* Material shown *
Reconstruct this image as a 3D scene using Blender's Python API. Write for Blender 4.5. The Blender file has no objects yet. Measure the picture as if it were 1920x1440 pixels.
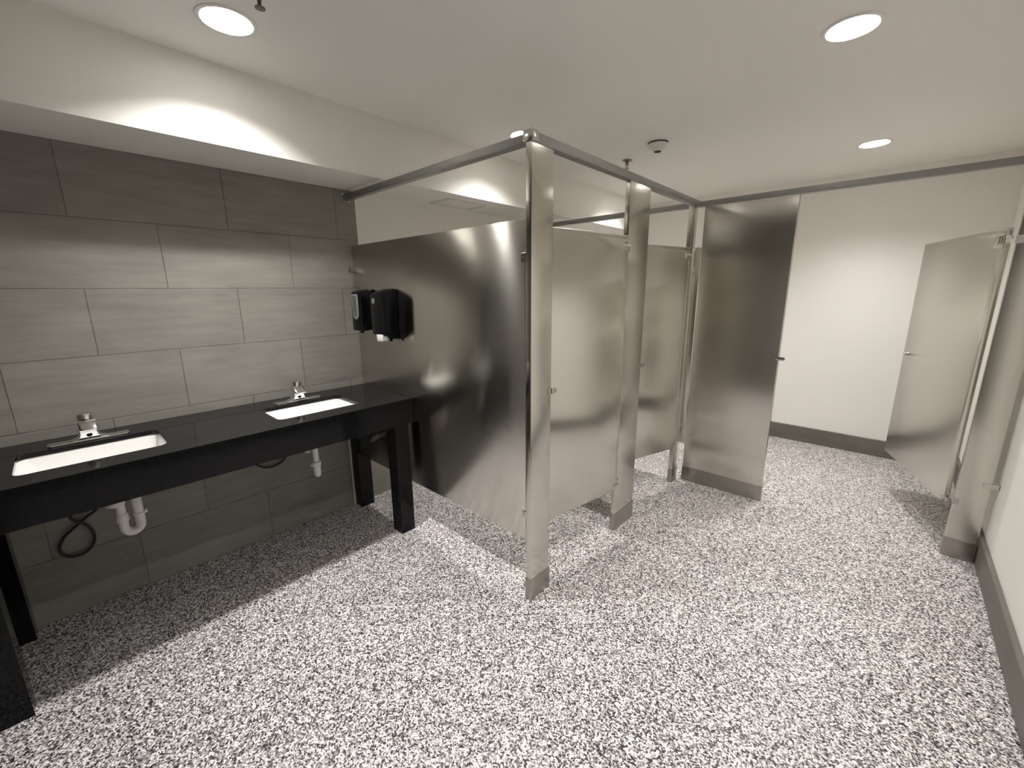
import bpy, bmesh, math, random
from mathutils import Vector, Matrix
random.seed(7)
SC = bpy.context.scene
COL = SC.collection
R = math.radians

# ------------------------------------------------------------------ camera
def make_camera():
    f, yaw, pitch, roll = 781.404, R(42.5706), R(12.6594), R(-0.46)
    fw = Vector((-math.sin(yaw)*math.cos(pitch), math.cos(yaw)*math.cos(pitch), -math.sin(pitch)))
    rt = Vector((math.cos(yaw), math.sin(yaw), 0))
    up = rt.cross(fw)
    c, s = math.cos(roll), math.sin(roll)
    rt2 = c*rt + s*up
    up2 = -s*rt + c*up
    cam = bpy.data.cameras.new('camera')
    cam.sensor_fit = 'HORIZONTAL'
    cam.sensor_width = 36.0
    cam.lens = f/1920*36.0
    cam.clip_start = 0.02
    cam.clip_end = 60
    o = bpy.data.objects.new('camera', cam)
    COL.objects.link(o)
    m = Matrix((rt2, up2, -fw)).transposed().to_4x4()
    m.translation = Vector((2.7508, 0.0175, 1.5196))
    o.matrix_world = m
    SC.camera = o
make_camera()

# ------------------------------------------------------------------ world, exposure
LAMP_STRENGTH = 785.0
w = bpy.data.worlds.new('world')
SC.world = w
w.use_nodes = True
w.node_tree.nodes['Background'].inputs[0].default_value = (1, 0.97, 0.93, 1)
w.node_tree.nodes['Background'].inputs[1].default_value = 0.02
vs = SC.view_settings
vs.view_transform = 'Standard'
vs.look = 'None'
vs.exposure = 0.0
vs.gamma = 1.0
vs.use_curve_mapping = False
SC.cycles.max_bounces = 24
SC.cycles.diffuse_bounces = 14
SC.cycles.glossy_bounces = 10
SC.cycles.sample_clamp_indirect = 20.0

# ------------------------------------------------------------------ room numbers (metres)
XR = 3.285           # right wall face
YB = -0.41           # wall behind the camera
YF = 4.950           # far wall face
H = 2.49             # ceiling
SX, SZ = 0.417, 2.16  # soffit
TILE_END = 1.492
LAMPS = [(0.786, 0.630), (2.465, 0.630), (0.815, 2.255), (2.465, 2.270), (0.800, 4.045), (2.462, 4.055)]

# ------------------------------------------------------------------ materials
def mat(name):
    m = bpy.data.materials.new(name)
    m.use_nodes = True
    nt = m.node_tree
    b = nt.nodes['Principled BSDF']
    return m, nt, b

def simple(name, col, rough, metal=0.0, spec=None, coat=0.0):
    m, nt, b = mat(name)
    b.inputs['Base Color'].default_value = (*col, 1)
    b.inputs['Roughness'].default_value = rough
    b.inputs['Metallic'].default_value = metal
    if spec is not None:
        b.inputs['Specular IOR Level'].default_value = spec
    if coat:
        b.inputs['Coat Weight'].default_value = coat
        b.inputs['Coat Roughness'].default_value = 0.08
    # faint procedural unevenness of the finish
    n = nt.nodes.new('ShaderNodeTexNoise')
    n.inputs['Scale'].default_value = 60
    g = nt.nodes.new('ShaderNodeNewGeometry')
    nt.links.new(g.outputs['Position'], n.inputs['Vector'])
    mr = nt.nodes.new('ShaderNodeMapRange')
    mr.inputs['To Min'].default_value = max(0.0, rough-0.02)
    mr.inputs['To Max'].default_value = min(1.0, rough+0.02)
    nt.links.new(n.outputs['Fac'], mr.inputs['Value'])
    nt.links.new(mr.outputs['Result'], b.inputs['Roughness'])
    return m

def N(nt, kind, **kw):
    n = nt.nodes.new(kind)
    for k, v in kw.items():
        setattr(n, k, v)
    return n

def scaled_pos(nt, scale):
    g = N(nt, 'ShaderNodeNewGeometry')
    mp = N(nt, 'ShaderNodeMapping')
    mp.inputs['Scale'].default_value = scale
    nt.links.new(g.outputs['Position'], mp.inputs['Vector'])
    return mp.outputs['Vector']

def paint_mat(name, col, rough=0.55):
    m, nt, b = mat(name)
    b.inputs['Base Color'].default_value = (*col, 1)
    b.inputs['Roughness'].default_value = rough
    b.inputs['Specular IOR Level'].default_value = 0.3
    n = N(nt, 'ShaderNodeTexNoise')
    n.inputs['Scale'].default_value = 260
    n.inputs['Detail'].default_value = 3
    nt.links.new(scaled_pos(nt, (1, 1, 1)), n.inputs['Vector'])
    bp = N(nt, 'ShaderNodeBump')
    bp.inputs['Strength'].default_value = 0.12
    bp.inputs['Distance'].default_value = 0.002
    nt.links.new(n.outputs['Fac'], bp.inputs['Height'])
    nt.links.new(bp.outputs['Normal'], b.inputs['Normal'])
    return m

M_WALL = paint_mat('white_wall_paint', (0.86, 0.845, 0.805))
M_CEIL = paint_mat('ceiling_paint', (0.88, 0.865, 0.83))

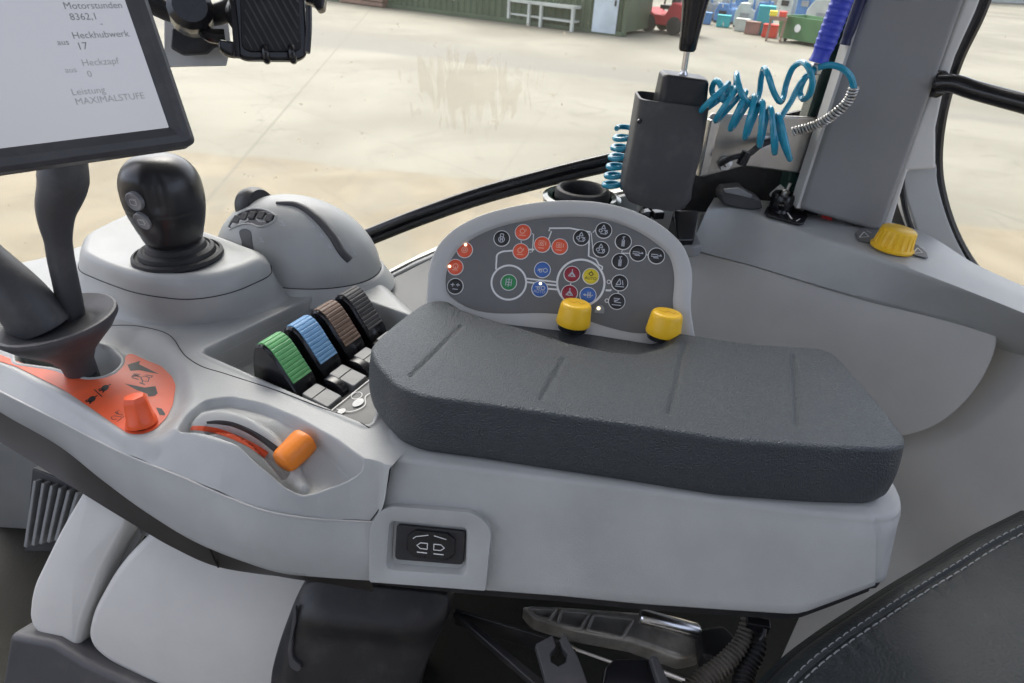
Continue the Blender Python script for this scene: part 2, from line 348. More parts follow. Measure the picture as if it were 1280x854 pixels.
def rack():
    a, b = G0(634, 28), G0(716, 40); e = unit(b-a); n = np.array([-e[1], e[0], 0]); L = np.linalg.norm(b-a)
    r = empty('low_rack', (a+b)/2, 'low pale metal rack in front of the green container', 'rack')
    hh = .75
    mb = MB(); mb.box((a+b)/2+n*.3+Z_*hh, e*L/2, n*.35, Z_*.05); mb.build('top', M['rack'], r, bevel=.01)
    mb = MB(); mb.box((a+b)/2+n*.3+Z_*.3, e*L/2*.97, n*.3, Z_*.03); mb.build('shelf', M['rack'], r, bevel=.008)
    for q in (0, .33, .52, 1):
        for k in (0, .6): mb = MB(); mb.box(a+e*(L*(.02+.96*q))+n*(k)+Z_*hh/2, e*.05, n*.05, Z_*hh/2); mb.build('leg', M['rack'], r)
rack()
def forklift():
    a, b = G0(797, 38), G0(858, 47); e = unit(b-a); n = np.array([-e[1], e[0], 0]); L = np.linalg.norm(b-a); R = lambda u, v, z: a+e*u*L+n*v+Z_*z
    r = empty('forklift', (a+b)/2, 'red forklift truck parked beyond the container', 'forklift')
    mb = MB(); mb.prism([R(.02, 0, .3), R(.95, 0, .25), R(1.0, 0, .95), R(.62, 0, 1.05), R(.5, 0, .62), R(.3, 0, .62), R(.05, 0, .8)], n*1.05); mb.build('body', M['fred'], r, bevel=.05)
    for q in (.2, .72):
        for v in (-.06, .95): mb = MB(); mb.lathe([(0, 0), (.2, 0), (.3, .03), (.3, .15), (.2, .18), (0, .18)], R(q, v, .3), n, 20); mb.build('wheel', M['fdark'], r)
    mb = MB()
    for q in (.18, .6):
        for v in (.08, .97): mb.tube([R(q, v, .6), R(q+.03, v, 2.05)], .035, 6)
    mb.prism([R(.12, .02, 2.05), R(.7, .02, 2.05), R(.7, 1.03, 2.05), R(.12, 1.03, 2.05)], Z_*.08); mb.build('roll_cage', M['fdark'], r)
    mb = MB(); mb.box(R(-.06, .3, 1.2), e*.05, n*.05, Z_*1.2); mb.box(R(-.06, .75, 1.2), e*.05, n*.05, Z_*1.2); mb.box(R(-.06, .52, .5), e*.03, n*.5, Z_*.18); mb.build('mast', M['fdark'], r)
    mb = MB(); mb.box(R(.42, .5, .85), e*.22, n*.25, Z_*.07); mb.box(R(.56, .5, 1.15), e*.06, n*.25, Z_*.28); mb.build('seat', M['fdark'], r, bevel=.02)
forklift()
# things along the left edge of the yard
def barrel(px, py, m, label, rad=.29, h=.9, group=None):
    o = G0(px, py); mb = MB(); mb.lathe([(0, 0), (rad, 0), (rad, .3*h), (rad+.02, .33*h), (rad, .36*h), (rad, .64*h), (rad+.02, .67*h), (rad, .7*h), (rad, h), (rad-.03, h), (rad-.03, h-.03), (0, h-.03)], o, Z_, 24)
    return tag(mb.build('barrel', m, bevel=0), label, 'barrel', group)
barrel(486, 8, M['bblue'], 'blue plastic barrel standing left of the green container wall')
a, b = G0(424, 3), G0(478, 10); e = unit(b-a); n = np.array([-e[1], e[0], 0]); L = np.linalg.norm(b-a)
mb = MB()
for k in range(6): mb.box((a+b)/2+Z_*(.1+.17*k)+n*.4, e*L/2, n*.4, Z_*.07)
for q in (.05, .5, .95): mb.box(a+e*L*q+Z_*.5+n*.4, e*.05, n*.38, Z_*.5)
tag(mb.build('wooden_crate', M['wood'], bevel=.01), 'weathered brown wooden crate beside the blue barrel', 'crate')
o = G0(374, 9); mb = MB(); mb.lathe([(.2, 0), (.42, 0), (.48, .05), (.48, .17), (.42, .22), (.2, .22)], o, Z_, 28, cap=False); mb.f += []
tag(mb.build('tyre', M['fdark']), 'black tyre lying on the concrete left of the wooden crate', 'tyre')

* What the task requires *
Starting at the top of the listing above, reproduce each line up to and including the one with "SC.cycles.sample_clamp_indirect = 20.0"; omit the pictures.

* Finished task *
Reconstruct this image as a 3D scene using Blender's Python API. Write for Blender 4.5. The Blender file has no objects yet. Measure the picture as if it were 1920x1440 pixels.
import bpy, bmesh, math, random
from mathutils import Vector, Matrix
random.seed(7)
SC = bpy.context.scene
COL = SC.collection
R = math.radians

# ------------------------------------------------------------------ camera
def make_camera():
    f, yaw, pitch, roll = 781.404, R(42.5706), R(12.6594), R(-0.46)
    fw = Vector((-math.sin(yaw)*math.cos(pitch), math.cos(yaw)*math.cos(pitch), -math.sin(pitch)))
    rt = Vector((math.cos(yaw), math.sin(yaw), 0))
    up = rt.cross(fw)
    c, s = math.cos(roll), math.sin(roll)
    rt2 = c*rt + s*up
    up2 = -s*rt + c*up
    cam = bpy.data.cameras.new('camera')
    cam.sensor_fit = 'HORIZONTAL'
    cam.sensor_width = 36.0
    cam.lens = f/1920*36.0
    cam.clip_start = 0.02
    cam.clip_end = 60
    o = bpy.data.objects.new('camera', cam)
    COL.objects.link(o)
    m = Matrix((rt2, up2, -fw)).transposed().to_4x4()
    m.translation = Vector((2.7508, 0.0175, 1.5196))
    o.matrix_world = m
    SC.camera = o
make_camera()

# ------------------------------------------------------------------ world, exposure
LAMP_STRENGTH = 785.0
w = bpy.data.worlds.new('world')
SC.world = w
w.use_nodes = True
w.node_tree.nodes['Background'].inputs[0].default_value = (1, 0.97, 0.93, 1)
w.node_tree.nodes['Background'].inputs[1].default_value = 0.02
vs = SC.view_settings
vs.view_transform = 'Standard'
vs.look = 'None'
vs.exposure = 0.0
vs.gamma = 1.0
vs.use_curve_mapping = False
SC.cycles.max_bounces = 24
SC.cycles.diffuse_bounces = 14
SC.cycles.glossy_bounces = 10
SC.cycles.sample_clamp_indirect = 20.0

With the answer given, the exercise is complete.